=== STATED EXERCISE ===
Omit all pictures and transcribe only the lines in the entries below that run from the line with "What Blender Python" through the line with "CR, SR = math.cos(ROLL), math.sin(ROLL)".
■ ■ ■ ■
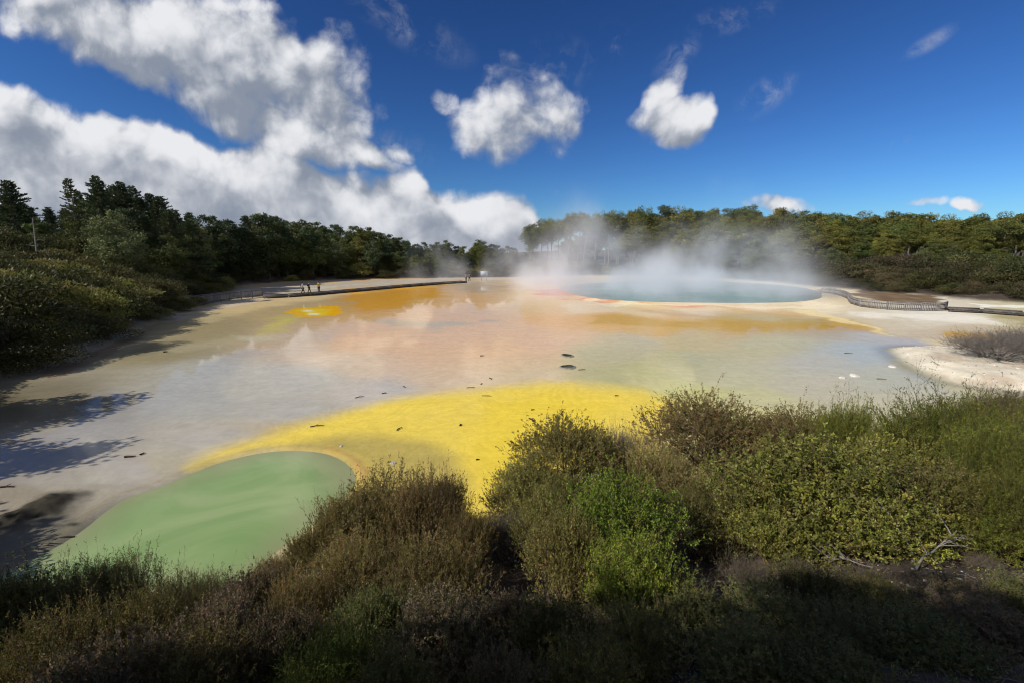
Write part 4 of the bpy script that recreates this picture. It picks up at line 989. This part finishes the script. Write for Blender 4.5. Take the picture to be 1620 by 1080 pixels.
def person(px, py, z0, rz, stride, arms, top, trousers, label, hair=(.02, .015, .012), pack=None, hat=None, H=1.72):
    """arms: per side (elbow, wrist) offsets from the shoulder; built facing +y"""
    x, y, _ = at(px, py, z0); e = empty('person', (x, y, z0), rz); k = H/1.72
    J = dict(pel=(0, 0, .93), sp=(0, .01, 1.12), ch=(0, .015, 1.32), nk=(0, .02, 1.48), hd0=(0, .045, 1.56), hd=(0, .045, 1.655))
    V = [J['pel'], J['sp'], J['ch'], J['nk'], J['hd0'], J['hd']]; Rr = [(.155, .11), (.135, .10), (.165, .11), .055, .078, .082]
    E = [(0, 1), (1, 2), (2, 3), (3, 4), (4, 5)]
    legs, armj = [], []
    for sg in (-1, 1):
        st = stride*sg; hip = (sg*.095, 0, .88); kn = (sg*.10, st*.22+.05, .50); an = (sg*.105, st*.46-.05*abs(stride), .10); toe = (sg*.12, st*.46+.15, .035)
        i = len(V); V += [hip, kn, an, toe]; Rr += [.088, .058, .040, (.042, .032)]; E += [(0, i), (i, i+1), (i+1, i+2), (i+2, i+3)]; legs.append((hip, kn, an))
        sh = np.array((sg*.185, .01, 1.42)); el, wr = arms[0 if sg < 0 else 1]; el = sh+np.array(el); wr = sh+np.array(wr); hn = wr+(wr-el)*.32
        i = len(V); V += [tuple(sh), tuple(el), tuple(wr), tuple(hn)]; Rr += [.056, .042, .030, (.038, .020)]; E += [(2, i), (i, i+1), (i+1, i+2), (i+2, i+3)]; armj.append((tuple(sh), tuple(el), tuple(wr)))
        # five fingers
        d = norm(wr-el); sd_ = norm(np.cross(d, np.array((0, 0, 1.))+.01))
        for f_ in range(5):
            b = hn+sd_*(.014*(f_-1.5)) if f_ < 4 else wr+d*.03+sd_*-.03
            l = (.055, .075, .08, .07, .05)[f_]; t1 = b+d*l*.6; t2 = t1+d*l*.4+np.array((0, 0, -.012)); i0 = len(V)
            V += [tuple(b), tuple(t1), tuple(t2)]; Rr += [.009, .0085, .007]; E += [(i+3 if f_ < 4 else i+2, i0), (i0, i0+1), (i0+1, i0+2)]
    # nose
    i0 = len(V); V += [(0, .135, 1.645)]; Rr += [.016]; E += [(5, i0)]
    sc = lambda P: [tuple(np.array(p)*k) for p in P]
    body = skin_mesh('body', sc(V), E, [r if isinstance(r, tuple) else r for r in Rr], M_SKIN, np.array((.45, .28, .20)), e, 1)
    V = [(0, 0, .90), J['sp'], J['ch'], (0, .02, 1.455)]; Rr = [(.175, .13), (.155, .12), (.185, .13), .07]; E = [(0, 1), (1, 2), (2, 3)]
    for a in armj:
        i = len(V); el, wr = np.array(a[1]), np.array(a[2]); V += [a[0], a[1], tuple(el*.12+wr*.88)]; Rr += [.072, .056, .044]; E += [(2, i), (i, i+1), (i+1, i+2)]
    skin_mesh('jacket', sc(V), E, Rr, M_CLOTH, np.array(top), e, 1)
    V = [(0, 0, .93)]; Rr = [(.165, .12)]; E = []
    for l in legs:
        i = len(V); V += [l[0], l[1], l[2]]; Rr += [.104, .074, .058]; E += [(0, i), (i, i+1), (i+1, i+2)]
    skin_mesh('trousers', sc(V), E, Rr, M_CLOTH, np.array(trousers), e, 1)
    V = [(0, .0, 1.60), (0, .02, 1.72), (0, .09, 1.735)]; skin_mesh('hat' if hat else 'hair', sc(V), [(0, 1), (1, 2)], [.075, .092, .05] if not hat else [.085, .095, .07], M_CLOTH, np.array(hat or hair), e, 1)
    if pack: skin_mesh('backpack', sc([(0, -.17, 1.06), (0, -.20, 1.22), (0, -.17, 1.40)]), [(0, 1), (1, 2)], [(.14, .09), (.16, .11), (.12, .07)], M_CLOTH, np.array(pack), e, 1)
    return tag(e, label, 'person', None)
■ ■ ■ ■
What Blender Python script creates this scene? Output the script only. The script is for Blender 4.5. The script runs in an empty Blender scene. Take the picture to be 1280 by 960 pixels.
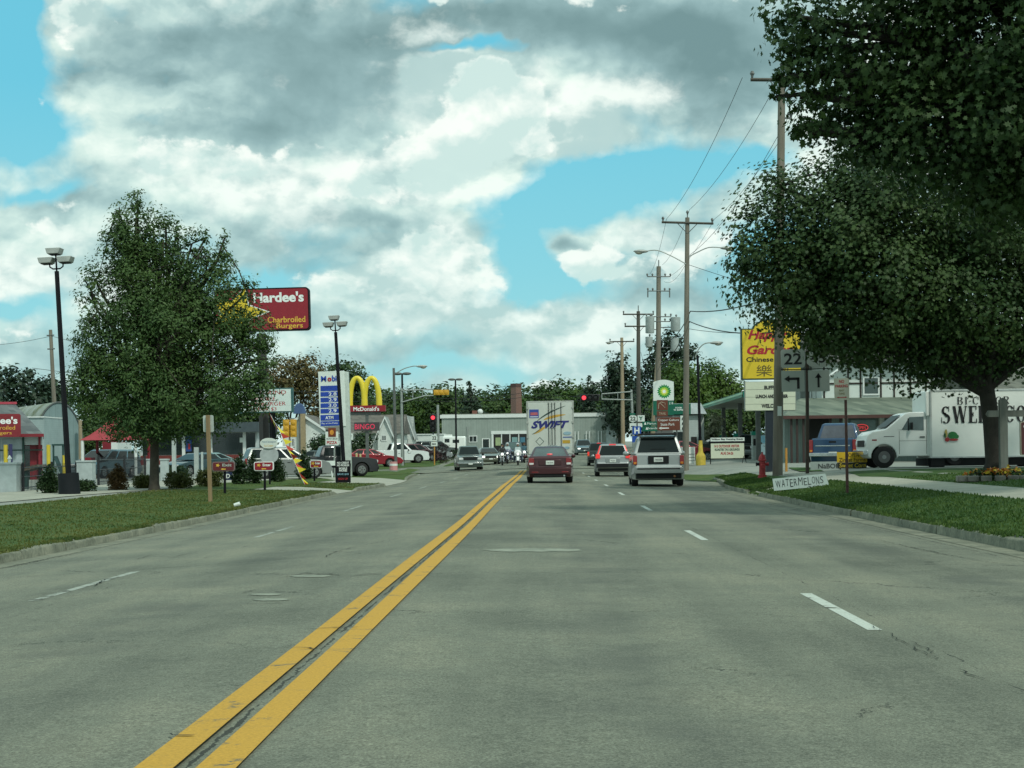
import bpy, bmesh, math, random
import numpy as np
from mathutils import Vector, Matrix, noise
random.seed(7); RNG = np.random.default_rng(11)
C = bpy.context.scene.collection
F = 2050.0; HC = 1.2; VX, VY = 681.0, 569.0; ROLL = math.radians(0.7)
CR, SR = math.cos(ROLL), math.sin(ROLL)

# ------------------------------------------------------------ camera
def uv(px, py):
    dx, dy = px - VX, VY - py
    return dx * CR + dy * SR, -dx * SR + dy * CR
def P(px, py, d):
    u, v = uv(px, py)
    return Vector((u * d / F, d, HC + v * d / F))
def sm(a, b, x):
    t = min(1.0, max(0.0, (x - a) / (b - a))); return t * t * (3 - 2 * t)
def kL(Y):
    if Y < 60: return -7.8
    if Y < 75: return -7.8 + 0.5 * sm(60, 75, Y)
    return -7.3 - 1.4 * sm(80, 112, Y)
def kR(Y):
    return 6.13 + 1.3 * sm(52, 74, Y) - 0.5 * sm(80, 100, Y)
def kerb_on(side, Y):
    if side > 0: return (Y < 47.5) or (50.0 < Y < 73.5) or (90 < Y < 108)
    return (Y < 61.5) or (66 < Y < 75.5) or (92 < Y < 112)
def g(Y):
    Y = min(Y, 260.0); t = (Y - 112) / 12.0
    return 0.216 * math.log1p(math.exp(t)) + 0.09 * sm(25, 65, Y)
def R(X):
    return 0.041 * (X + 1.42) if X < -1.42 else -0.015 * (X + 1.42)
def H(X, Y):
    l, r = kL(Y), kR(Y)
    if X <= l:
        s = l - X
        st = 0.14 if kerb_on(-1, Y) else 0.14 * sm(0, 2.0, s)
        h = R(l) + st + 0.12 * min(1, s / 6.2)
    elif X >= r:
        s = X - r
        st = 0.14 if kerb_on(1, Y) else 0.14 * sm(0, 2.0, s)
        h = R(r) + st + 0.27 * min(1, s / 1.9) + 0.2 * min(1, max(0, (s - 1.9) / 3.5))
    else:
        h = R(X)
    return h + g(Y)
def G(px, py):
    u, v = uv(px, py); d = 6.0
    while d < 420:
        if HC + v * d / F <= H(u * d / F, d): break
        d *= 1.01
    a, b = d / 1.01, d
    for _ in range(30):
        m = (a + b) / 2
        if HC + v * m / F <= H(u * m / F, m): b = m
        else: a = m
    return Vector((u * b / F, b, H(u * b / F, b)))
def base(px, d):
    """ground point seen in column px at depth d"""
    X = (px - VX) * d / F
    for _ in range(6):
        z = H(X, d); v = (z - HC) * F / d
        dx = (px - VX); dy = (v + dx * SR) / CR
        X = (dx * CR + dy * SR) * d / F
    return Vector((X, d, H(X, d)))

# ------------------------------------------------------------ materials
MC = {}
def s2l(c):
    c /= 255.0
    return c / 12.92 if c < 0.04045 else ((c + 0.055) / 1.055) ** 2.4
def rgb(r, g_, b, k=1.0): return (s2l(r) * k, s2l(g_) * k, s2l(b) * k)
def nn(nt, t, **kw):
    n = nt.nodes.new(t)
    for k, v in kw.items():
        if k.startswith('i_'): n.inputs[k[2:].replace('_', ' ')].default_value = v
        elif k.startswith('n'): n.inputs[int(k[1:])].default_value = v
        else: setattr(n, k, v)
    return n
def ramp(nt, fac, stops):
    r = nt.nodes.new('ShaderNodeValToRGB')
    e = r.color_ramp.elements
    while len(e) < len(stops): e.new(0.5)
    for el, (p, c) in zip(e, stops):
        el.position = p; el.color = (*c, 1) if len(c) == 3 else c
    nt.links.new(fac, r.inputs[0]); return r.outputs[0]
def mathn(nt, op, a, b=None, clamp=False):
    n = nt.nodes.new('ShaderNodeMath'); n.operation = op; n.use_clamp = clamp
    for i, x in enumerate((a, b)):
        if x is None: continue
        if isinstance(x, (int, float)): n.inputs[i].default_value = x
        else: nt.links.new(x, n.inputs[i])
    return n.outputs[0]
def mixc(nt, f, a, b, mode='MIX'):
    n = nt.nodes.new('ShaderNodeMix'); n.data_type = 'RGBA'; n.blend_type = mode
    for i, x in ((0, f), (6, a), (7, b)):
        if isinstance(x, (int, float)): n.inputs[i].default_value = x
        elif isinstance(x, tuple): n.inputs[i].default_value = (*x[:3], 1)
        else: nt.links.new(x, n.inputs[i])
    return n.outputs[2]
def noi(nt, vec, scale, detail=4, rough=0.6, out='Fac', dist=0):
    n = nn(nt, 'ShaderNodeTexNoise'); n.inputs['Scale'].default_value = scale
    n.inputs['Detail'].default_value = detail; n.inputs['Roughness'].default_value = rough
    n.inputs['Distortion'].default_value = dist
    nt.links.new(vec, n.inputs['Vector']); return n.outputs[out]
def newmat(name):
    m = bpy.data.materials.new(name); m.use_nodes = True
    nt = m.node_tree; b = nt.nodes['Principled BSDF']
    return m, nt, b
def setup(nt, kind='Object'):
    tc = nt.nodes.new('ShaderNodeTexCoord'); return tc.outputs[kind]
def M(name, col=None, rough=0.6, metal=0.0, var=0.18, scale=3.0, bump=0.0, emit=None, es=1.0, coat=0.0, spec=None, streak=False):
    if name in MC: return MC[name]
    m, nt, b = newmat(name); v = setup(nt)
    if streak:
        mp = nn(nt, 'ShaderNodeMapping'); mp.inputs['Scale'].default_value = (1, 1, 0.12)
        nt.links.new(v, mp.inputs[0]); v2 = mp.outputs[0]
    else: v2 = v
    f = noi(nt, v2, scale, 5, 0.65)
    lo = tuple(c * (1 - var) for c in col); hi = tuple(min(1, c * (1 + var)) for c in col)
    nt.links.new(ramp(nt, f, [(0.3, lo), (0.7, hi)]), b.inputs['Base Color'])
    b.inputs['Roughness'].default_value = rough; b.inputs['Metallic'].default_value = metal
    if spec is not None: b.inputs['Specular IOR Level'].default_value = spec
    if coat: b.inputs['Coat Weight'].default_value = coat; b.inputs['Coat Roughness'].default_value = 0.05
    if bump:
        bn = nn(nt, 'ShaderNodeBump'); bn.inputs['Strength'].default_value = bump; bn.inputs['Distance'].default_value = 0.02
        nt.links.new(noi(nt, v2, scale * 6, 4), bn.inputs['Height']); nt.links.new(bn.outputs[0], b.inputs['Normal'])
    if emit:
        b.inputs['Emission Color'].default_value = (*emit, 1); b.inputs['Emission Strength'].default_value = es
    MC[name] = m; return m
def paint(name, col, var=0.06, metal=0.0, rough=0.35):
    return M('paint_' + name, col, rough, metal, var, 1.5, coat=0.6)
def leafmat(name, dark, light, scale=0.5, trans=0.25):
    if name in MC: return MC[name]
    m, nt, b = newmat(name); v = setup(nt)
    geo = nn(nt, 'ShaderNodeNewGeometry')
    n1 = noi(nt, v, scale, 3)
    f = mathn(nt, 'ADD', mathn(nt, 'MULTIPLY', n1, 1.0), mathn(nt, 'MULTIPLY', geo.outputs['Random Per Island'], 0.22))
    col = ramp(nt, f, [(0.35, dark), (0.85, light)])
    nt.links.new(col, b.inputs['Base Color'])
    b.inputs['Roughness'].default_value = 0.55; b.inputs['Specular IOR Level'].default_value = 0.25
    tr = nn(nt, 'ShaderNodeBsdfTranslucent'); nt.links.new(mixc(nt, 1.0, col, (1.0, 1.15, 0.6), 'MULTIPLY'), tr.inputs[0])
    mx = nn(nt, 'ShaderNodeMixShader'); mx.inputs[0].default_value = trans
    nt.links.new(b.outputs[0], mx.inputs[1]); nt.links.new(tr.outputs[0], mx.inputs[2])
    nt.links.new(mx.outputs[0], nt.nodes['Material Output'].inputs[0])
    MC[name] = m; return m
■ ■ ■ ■
=== TASK RESPONSE ===
What Blender Python script creates this scene? Output the script only. The script is for Blender 4.5. The script runs in an empty Blender scene. Take the picture to be 1280 by 960 pixels.
import bpy, bmesh, math, random
import numpy as np
from mathutils import Vector, Matrix, noise
random.seed(7); RNG = np.random.default_rng(11)
C = bpy.context.scene.collection
F = 2050.0; HC = 1.2; VX, VY = 681.0, 569.0; ROLL = math.radians(0.7)
CR, SR = math.cos(ROLL), math.sin(ROLL)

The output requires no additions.